La vida arada es la vida que, en el acto de quebrantamiento, ha derribado las vallas protectoras y ha lanzado el arado de la confesión al alma. El impulso del Espíritu, la presión de las circunstancias y la angustia de una vida yerma se han combinado para humillar profundamente su corazón. Una vida así ha desechado la defensa y ha abandonado la seguridad de la muerte por el peligro de la vida.
El descontento, el anhelo, la contrición, la obediencia valiente a la voluntad de Dios: todo esto ha triturado y quebrado la tierra hasta que está lista de nuevo para la semilla. Y, como siempre, el fruto sigue al arado. La vida y el crecimiento comienzan cuando Dios “hace llover justicia”. Alguien así puede testificar: “Y la mano del Señor estuvo sobre mí allí” (Ez 3:22).
En correspondencia con estos dos tipos de vida, la historia religiosa muestra dos fases: la dinámica y la estática. Los períodos dinámicos fueron aquellos tiempos heroicos en los que el pueblo de Dios se animó a cumplir la voluntad del Señor y salió sin temor a llevar su testimonio al mundo. Cambiaron la seguridad de la inacción por los riesgos del progreso inspirado por Dios. Invariablemente, el poder de Dios siguió a esa acción. El milagro de Dios se manifestó cuando y donde Su pueblo se manifestó. Se detuvo cuando Su pueblo se detuvo.

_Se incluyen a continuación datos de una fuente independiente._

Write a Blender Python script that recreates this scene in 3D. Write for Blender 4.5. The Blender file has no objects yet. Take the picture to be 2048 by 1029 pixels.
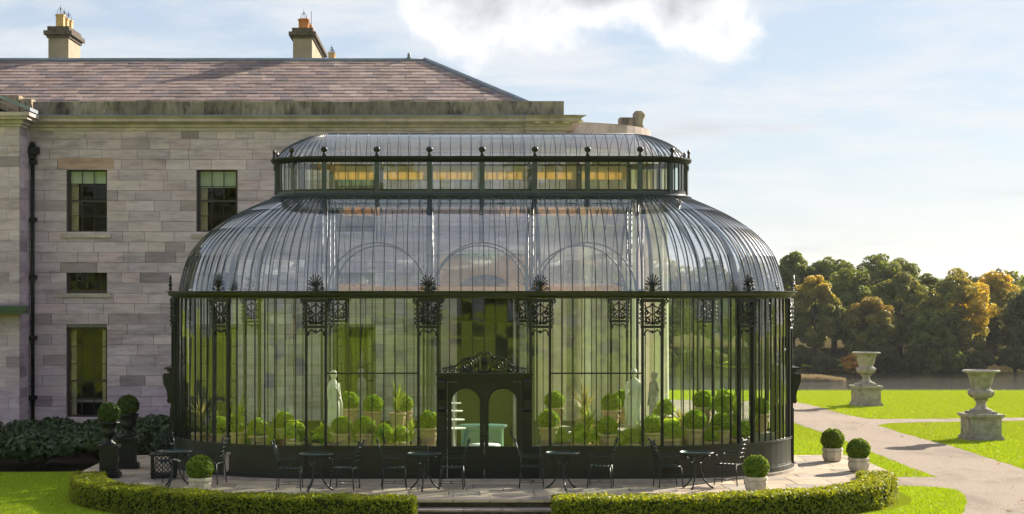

Los períodos de estancamiento fueron aquellos en los que el pueblo de Dios se cansó de la lucha y buscó una vida de paz y seguridad. Se dedicaron a gozar los logros alcanzados en aquellos tiempos más audaces, cuando el poder de Dios actuó entre ellos.
La historia bíblica está repleta de ejemplos. Abraham salió en búsqueda de su tierra prometida, y Dios lo acompañó. El resultado fueron revelaciones, teofanías, el don del hijo de la promesa, pactos y profecías de ricas bendiciones venideras. Entonces Israel descendió a Egipto, y las maravillas cesaron durante cuatrocientos años. Al final de ese tiempo, Moisés escuchó el llamado de Dios y se adelantó para desafiar al opresor. Un torbellino de poder acompañó ese desafío, e Israel pronto comenzó a marchar. Mientras se atrevió a marchar, Dios envió Sus milagros para abrirle el camino. Cada vez que ella se quedaba como un campo en barbecho, Dios cancelaba su bendición y esperaba que se levantara de nuevo y ejerciera su poder. Este es un breve pero preciso resumen de la historia de Israel y de la Iglesia.
“Y ellos, saliendo, predicaron en todas partes, ayudándoles el Señor y confirmando la palabra con las señales que la seguían” (Mr 16:20). Pero cuando se retiraban a monasterios o jugaban a construir bonitas catedrales, la ayuda de Dios se retiraba hasta que un Lutero o un Wesley surgían para desafiar de nuevo al infierno. Entonces, invariablemente, Dios derramaba Su poder como antes.
En cada denominación, sociedad misionera, iglesia local o cristiano individual, esta ley opera. Dios obra mientras Su siervo vive con valentía: cesa cuando ya no necesita Su ayuda. En cuanto buscamos nuestra propia vida, la encontramos para nuestra propia ruina. Construyamos un muro de seguridad de ingresos, estatutos, confesiones doctrinales, prestigio, agencias para la delegación de nuestros deberes..., y de inmediato se instala una parálisis progresiva, una parálisis que solo puede terminar en la muerte.
El poder de Dios solo llega cuando el arado opera su tarea de romper y triturar. Se libera en el creyente sólo cuando éste realiza algo que lo exige. Con la palabra realizar, no nos referimos a la mera actividad. La vida eclesiástica, por sí misma, tiene mucho ajetreo; pero en todas sus actividades se cuida mucho de dejar su terreno en barbecho prácticamente intacto. Se cuida de confinar su ajetreo dentro de los límites de la seguridad absoluta, marcados por el miedo. Por eso es infructuosa; está a salvo, pero es estéril.
La única forma de alcanzar el avivamiento espiritual que te lleve a dar el fruto que el Señor quiere producir en ti es salir de tu escondite y retomar el peligroso camino de la obediencia. Tu seguridad es tu peor enemigo. El creyente que teme al arado escribe su propio epitafio. El creyente que se somete al arado se encamina por el sendero del avivamiento espiritual.